Culturally the film also is a monument to what celebrity and money can do in an America that is increasingly divided along economic lines. The gap between rich and poor has grown, and the Jesus who regularly denounced the rich is having a version of his Passion produced by the rich. It is not surprising Gibson only included flashbacks where Jesus foresees his own death and suffering; otherwise he might have had to include one of Jesus’ many commands that we sell our possessions and give them to the poor, or that it is harder for a rich man to pass through the eye of a needle than enter the kingdom of heaven.
I saw this film with a young rabbi and an older Episcopal priest. It was Ash Wednesday, and we saw the film at a downtown cinema. There are several downtown churches and I began to see people showing up from noonday Ash Wednesday services (we went to a 2 pm showing). There is also a large seminary of evangelical persuasion nearby and there were obviously many students there at this showing. Yet I was moved by the large numbers of people who did not look like seminary students or people just from church: mothers with children, young couples, and a very broad racial mix. To me it was testament to the rich diversity of American Christianity despite most persons’ perceptions of it as a monolithic evangelical culture.
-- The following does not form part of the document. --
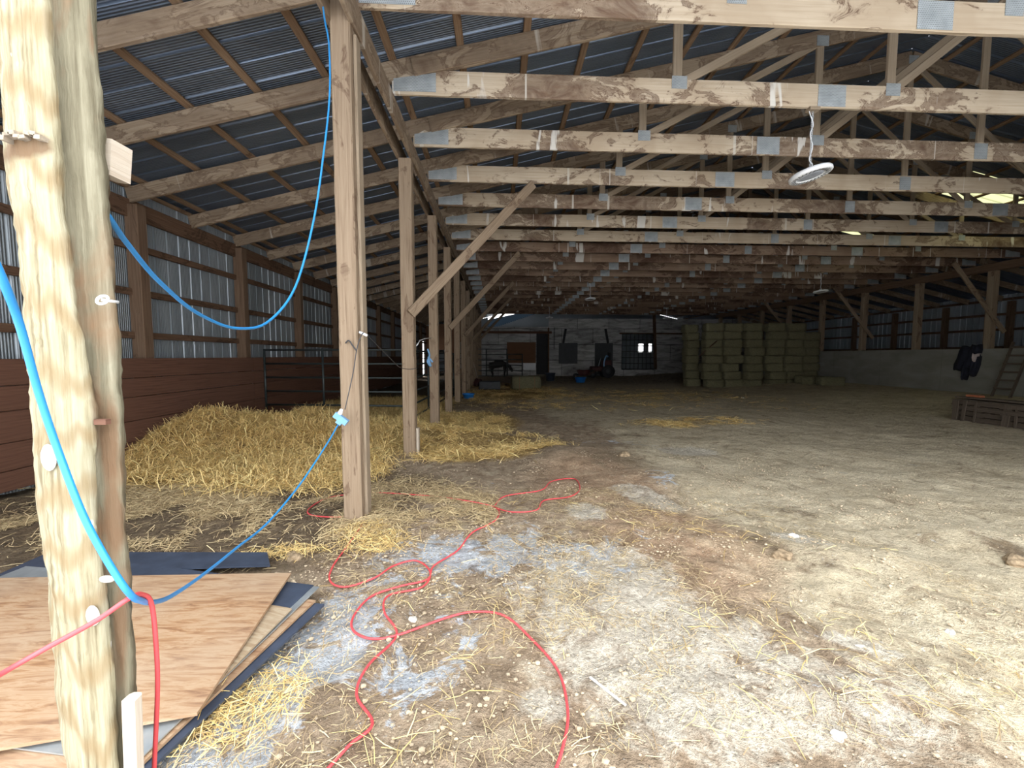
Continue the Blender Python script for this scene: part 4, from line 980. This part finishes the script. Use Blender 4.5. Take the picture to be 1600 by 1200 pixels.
# ------------------------------------------------------------------ things by the back wall
def tub(x, y, Y, w_, h_, mat, lab, name='feed_tub'):
    p = at(x, y, Y); z = gz(p.x, Y); root = empty(name, (p.x, Y, z)); c = MB(); r_ = w_/2
    c.lathe([(.01, .0), (r_*.8, 0), (r_, h_), (r_*1.05, h_), (r_*1.05, h_-.03), (r_*.96, h_-.02), (r_*.76, .03), (.01, .03)], n=20); c.build('bowl', mat, root)
    c = MB(); c.tube([(r_*1.04*math.cos(a), r_*1.04*math.sin(a), h_) for a in np.linspace(0, 2*math.pi, 21)], .015, 6); c.build('rim', mat, root)
    return tag(root, lab, 'tub')
p = gp(732, 623); tub(732, 620, p.y, .42, .16, M['tub'], 'bright blue feed tub on the straw beside the left post row')
tub(907, 585, 23.5, .62, .28, M['tub'], 'blue tub on the dirt before the back wall machinery')
tub(860, 580, 25, .6, .5, M['navy'], 'dark blue bucket on the floor by the back doorway', 'bucket')
c = MB(); p = at(765, 600, 19); c.box((0, 0, .19), (1.0, .6, .38)); o = c.build('feed_trough', M['bin'], None, (p.x, 19.4, gz(p.x, 19.4))); md = o.modifiers.new('b', 'BEVEL'); md.width = .03; tag(o, 'low dark grey trough left of the loose bale', 'trough')
c = MB(); c.timber(at(737, 556, 22), at(746, 590, 21), .03, .07); tag(c.build('leaning_board', M['cream']), 'thin pale board leaning at the far end of the left post row', 'board')
rock((at(747, 590, 20.5).x, 20.5, gz(-1.2, 20.5)+.15), (.22, .2, .25), M['redpaint'], 'feed_sack', 'dark red sack slumped at the far end of the left post row', 'sack')
# machinery heap: small loader with dark body, red boom, wheels
root = empty('garden_tractor', (at(935, 580, 28.5).x, 28.5, gz(5.5, 28.5)))
c = MB(); c.box((.1, 0, .62), (1.3, .8, .35)); c.box((.55, 0, .98), (.6, .7, .5)); o = c.build('body', M['redpaint'], root); o.modifiers.new('b', 'BEVEL').width = .06
for (x, y, r_) in ((-.5, -.5, .28), (-.5, .5, .28), (.55, -.55, .45), (.55, .55, .45)):
    c = MB(); c.lathe([(r_*.45, -.1), (r_*.95, -.1), (r_, -.05), (r_, .05), (r_*.95, .1), (r_*.45, .1)], (x, y, r_), 20, Matrix.Rotation(math.pi/2, 3, 'X')); wl = c.build('wheel', M['black'], root)
    c = MB(); c.lathe([(.01, -.06), (r_*.45, -.06), (r_*.45, .06), (.01, .06)], (x, y, r_), 14, Matrix.Rotation(math.pi/2, 3, 'X')); c.build('hub', M['bin'], wl)
c = MB(); c.box((.5, 0, 1.25), (.45, .5, .1)); c.box((.75, 0, 1.5), (.1, .5, .5)); c.build('seat', M['black'], root)
c = MB(); c.tube([(.0, 0, .8), (.15, 0, 1.35)], .03, 6); c.build('steering_column', M['steel'], root)
c = MB(); c.tube(spline([(.35, -.5, .5), (.25, -.52, 1.0), (.4, -.5, 1.5), (.55, -.48, 1.45)]), .05, 6); c.build('hose', M['blue_plug'], root)['label'] = 'pale blue hose draped over the side'
tag(root, 'small dark machine with hose parked at the back wall right of the blue tub', 'tractor')
root = empty('wheelbarrow', (at(912, 580, 26).x, 26, gz(5, 26)))
c = MB(); c.lathe([(.01, .25), (.3, .28), (.42, .6), (.44, .6), (.32, .26), (.01, .23)], (0, 0, 0), 16); c.build('tray', M['redpaint'], root)
c = MB(); c.lathe([(.05, -.04), (.2, -.04), (.2, .04), (.05, .04)], (-.5, 0, .2), 16, Matrix.Rotation(math.pi/2, 3, 'X')); c.build('wheel', M['black'], root)
for s_ in (-1, 1):
    c = MB(); c.tube([(-.5, .08*s_, .2), (.3, .25*s_, .3), (.9, .3*s_, .6)], .022, 6); c.build('handle', M['girt'], root)
    c = MB(); c.tube([(.25, .22*s_, .3), (.35, .22*s_, 0)], .02, 6); c.build('leg', M['pipe'], root)
tag(root, 'dull red wheelbarrow beside the machine at the back wall', 'wheelbarrow')

# ------------------------------------------------------------------ right side things
# garment over the kick wall
def coat():
    root = empty('riding_coat', (PR-.375, 13.75, 1.84))
    def drape(nm, rows, th, mt, seed):
        # rows: (z, y0, y1, bulge); cloth hanging over the wall top, folded
        mb = MB(); n = 14; b = 0
        for (z, y0, y1, bu) in rows:
            for i in range(n+1):
                t = i/n; f = .022*math.sin(t*17+seed+z*3)*min(1, abs(z)*4+.3)
                mb.v.append(Vector((-bu*(math.sin(math.pi*t)**.5)-.012+f*.8, y0+(y1-y0)*t, z+.02*math.sin(t*9+seed))))
        for k in range(len(rows)-1):
            for i in range(n):
                a = k*(n+1)+i; mb.face([a, a+1, a+n+2, a+n+1], [(0, 0)]*4, True)
        o = mb.build(nm, M[mt], root); md = o.modifiers.new('s', 'SOLIDIFY'); md.thickness = th; md.offset = 0
    drape('body', [(.03, -.20, .22, .0), (.04, -.24, .24, .06), (-.12, -.30, .30, .12), (-.35, -.36, .34, .15), (-.58, -.32, .44, .15), (-.74, -.20, .46, .11), (-.80, .05, .44, .06)], .03, 'cloth', 1)
    drape('sleeve', [(-.30, -.36, -.14, .13), (-.6, -.34, -.12, .16), (-.85, -.28, -.12, .15), (-.98, -.24, -.14, .10)], .03, 'cloth', 3)
    drape('sleeve', [(-.5, -.10, .12, .15), (-.8, -.06, .12, .17), (-1.02, .0, .12, .15), (-1.12, .03, .12, .10)], .03, 'cloth', 5)
    drape('collar', [(.05, -.34, -.10, .02), (.07, -.36, -.08, .10), (-.10, -.38, -.12, .18), (-.22, -.36, -.2, .16)], .03, 'cloth', 7)
    drape('patch', [(-.22, -.33, -.22, .19), (-.36, -.34, -.2, .2), (-.48, -.32, -.24, .19)], .015, 'patch', 2)
    tag(root, 'dark navy coat slung over the right kick wall', 'coat')
coat()
# ladder
def ladder():
    y1, y0 = 12.5, 12.03; zf_ = gz(15.7, 12.3); root = empty('wooden_ladder', (15.72, y0, zf_)); L = 1.72; dx = .58
    for y in (0, y1-y0):
        c = MB(); c.timber((0, y, 0), (dx, y, L), .04, .08, (1, 0, 0)); c.build('side_rail', M['pallet'], root)
    for k in range(1, 7):
        t = k*.26/L; c = MB(); c.timber((dx*t-.02, -.03, L*t), (dx*t-.02, y1-y0+.03, L*t), .03, .06); c.build('rung', M['pallet'], root)
    tag(root, 'old wooden ladder leaning on the right kick wall behind the pallets', 'ladder')
ladder()
# pallets
def pallet_at(x, y, z, rz, lab):
    root = empty('wooden_pallet', (x, y, z), rz)
    for k in range(3):
        c = MB(); c.timber((0, .04+k*.53, .055), (1.6, .04+k*.53, .055), .04, .09); c.build('stringer', M['pallet'], root)
    for k in range(8):
        c = MB(); xx = .06+k*.21; c.timber((xx, 0, .11), (xx, 1.14, .11), .13, .02); c.build('deck_board', M['pallet'], root)
    for k in range(4):
        c = MB(); xx = .06+k*.49; c.timber((xx, 0, .01), (xx, 1.14, .01), .12, .02, (0, 0, 1)); c.build('bottom_board', M['pallet'], root)
    return tag(root, lab, 'pallet', 'stacked pallets')
p = gp(1489, 655)
z = p.z-.01
for k, nm in enumerate(('bottom one on the dirt', 'second from the bottom', 'third from the bottom', 'top one under the loose board')):
    pallet_at(p.x+.02*random.uniform(-1, 1), p.y+.02*k, z+k*.124, R(-92)+random.uniform(-.03, .03), 'weathered wooden pallet at the right edge, '+nm)
for k, d in enumerate((.06, .22, .46, 1.02, 1.2, 1.42)):
    c = MB(); c.timber((p.x-.04, p.y-d, z-.02), (p.x-.02, p.y-d-.03*(k % 2), z+.47), (.12, .08, .05, .13, .05, .1)[k], .025, (1, 0, 0)); tag(c.build('stake', M['pallet']), 'upright slat propped on the pallet stack front, %s from the left' % ORD[k].replace('nearest', 'first'), 'slat', 'slats before the pallets')
c = MB(); c.timber((p.x+.35, p.y+.15, z+.53), (p.x+.2, p.y-2.2, z+.53), .32, .035); tag(c.build('loose_board', M['pallet']), 'wide loose board lying on top of the pallet stack', 'board')
c = MB(); c.box((p.x+.36, p.y-.12, z+.572), (.12, .3, .05)); o = c.build('brush_block', M['orange']); o.modifiers.new('b', 'BEVEL').width = .01; tag(o, 'small orange block on the loose board over the pallets', 'block')

# ------------------------------------------------------------------ lamps
def lamp(loc_top, drop, tilt, lab, detail=True):
    root = empty('high_bay_lamp', loc_top)
    c = MB(); c.box((0, 0, -.02), (.13, .09, .04)); c.build('mount_block', M['web'], root)
    c = MB(); z = -.04; zz = []
    n_ = int(drop/.03)
    for k in range(n_):
        cc = -.04-(drop-.09)*(k+.5)/n_; a = (k % 2)*math.pi/2; ring = []
        for t in np.linspace(0, 2*math.pi, 9):
            ring.append((.010*math.cos(t)*math.cos(a)+.004*math.sin(k*.9), .010*math.cos(t)*math.sin(a), cc+(drop-.09)/n_*.75*math.sin(t)))
        c.tube(ring, .0032, 5, False)
    c.build('chain', M['chain'], root)
    c = MB(); c.tube(spline([(-.05, 0, -.02), (-.03, 0, -.08), (.015, 0, -.2), (-.018, 0, -.32), (.02, 0, -drop*.6), (-.015, 0, -drop*.8), (.03, 0, -drop*.88), (0, 0, -drop+.04)]), .006, 6); c.build('cable', M['white'], root)
    Rm = Matrix.Rotation(tilt, 3, 'Y') @ Matrix.Rotation(R(-4), 3, 'X'); o3 = Vector((0, 0, -drop))
    c = MB(); r_ = .235
    c.lathe([(.01, .05), (.05, .05), (.055, .02), (.12, .015), (r_*.93, .0), (r_, -.02), (r_, -.05), (r_*.95, -.06), (r_*.62, -.055), (r_*.60, -.04)], o3, 40, Rm); hs = c.build('housing', M['white'], root)
    c = MB(); c.lathe([(.005, -.052), (.10, -.055), (r_*.61, -.05), (r_*.61, -.04)], o3, 32, Rm); c.build('lens', M['lens'], root)
    if detail:
        c = MB()
        for k in range(28):
            a = 2*math.pi*k/28
            c.box(o3+Rm @ Vector((r_*.79*math.cos(a), r_*.79*math.sin(a), -.0595)), (.055, .009, .004), rot=Rm @ Matrix.Rotation(a+.35, 3, 'Z'))
        c.build('vent_slots', M['bin'], hs)
    return tag(root, lab, 'lamp', 'hanging high bay lamps')
tl = math.tan(R(1))
lamp((at(1270, 175, 5.26).x, 5.262, ZC), .78, R(-11), 'white round hanging lamp on a chain, largest and nearest')
for (x, y, Y, lab) in ((921, 466, 17.2, 'white hanging lamp left of centre, mid distance'), (1277, 454, 14.7, 'white hanging lamp above the right end of the hay stack'), (1040, 498, 26, 'small far hanging lamp before the back wall, right one'), (858, 498, 26, 'small far hanging lamp before the back wall, left one')):
    xx = px(x, Y); k = min(TY, key=lambda t: abs(t+(xx-PL)*tl-Y)); Y2 = k+(xx-PL)*tl; lamp((px(x, Y2), Y2, ZC), .68, R(-2), lab, False)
We got off on a bad foot when a woman sitting in the row behind us sweetly asked the rabbi, who was wearing a yarmulke, “Are you a messianic Jew?” He politely (with more grace than I would have had were I in his shoes!) replied, “No, I’m not,” and sat down. Afterwards he asked me, “So why, exactly, are you Christian?” He had captured an important point. To a non-Christian or non-believer, Gibson (intentionally or not) reduced Christianity to sympathizing with Jesus’ suffering. To me this is an appalling indictment of Christianity. What of the Jesus who ate with tax collectors? What of the Jesus who called the rich to account? What of the Jesus who quoted the Hebrew Scriptures and summed up his preaching by calling us to love God with all our hearts and our neighbors as ourselves? Jesus becomes the lily-white prophet of submissive martyrdom which cheapens the love he preaches in flashbacks as the platitudes of a doormat.
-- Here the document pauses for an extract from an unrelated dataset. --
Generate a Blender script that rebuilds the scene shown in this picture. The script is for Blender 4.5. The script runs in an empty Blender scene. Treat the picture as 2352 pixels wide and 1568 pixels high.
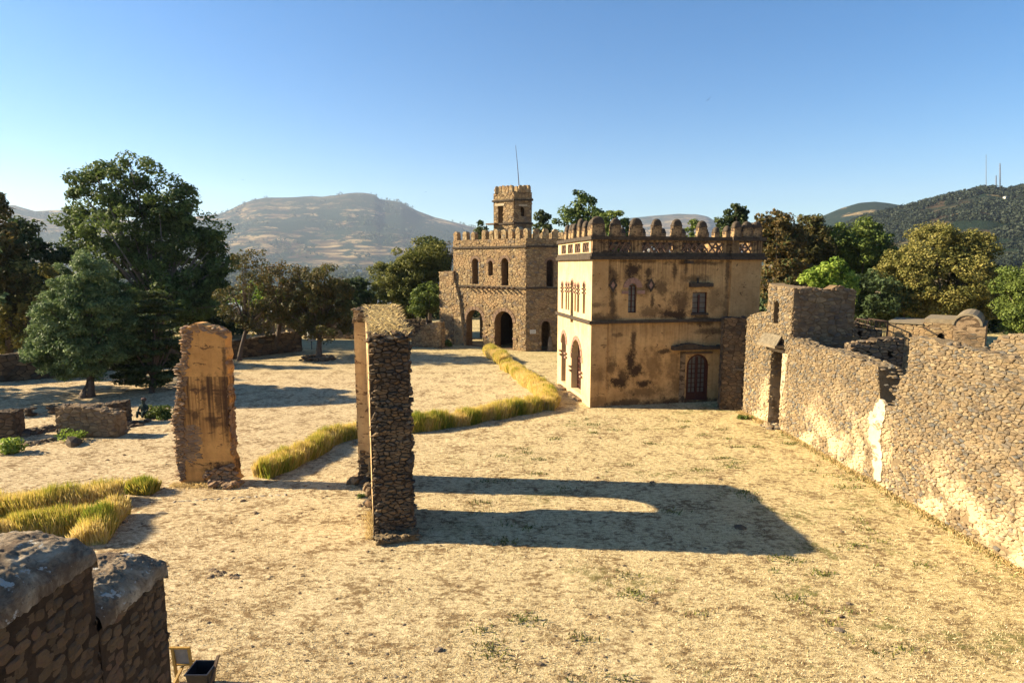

After the film we strolled out and Salvation Army members were flanking the exits. Seeing a rabbi and a priest they advanced. I was dressed in jeans and a rumpled turtleneck covered in dog hair, so I knew I was safe from them. But all three of us were just reluctant to say anything. Why do so when we knew that they would have a different interpretation than we would? It was then I realized the dividing power of this film. I would have friends with whom I know I could not talk about it, because I know we would disagree. And it saddens me that Gibson has provided Christians with opportunities to disagree.
My lasting feeling is one of sadness. I watched a portrayal of Jesus which millions of people will see and felt that it did not accurately reflect my faith as a committed Christian. Its one-sided portrayal of Jesus’ suffering, of the place women, of the theology of supersessionism, all through added, unbiblical scenes, combined with, to me, its insulting portrayal of the resurrection left me with the words of Mary Magdalene from John’s Gospel: She cries out, “They have taken the Lord, and I do not know here they have laid him.” Gibson has taken my Christ and for two hours I watched what he did with Him.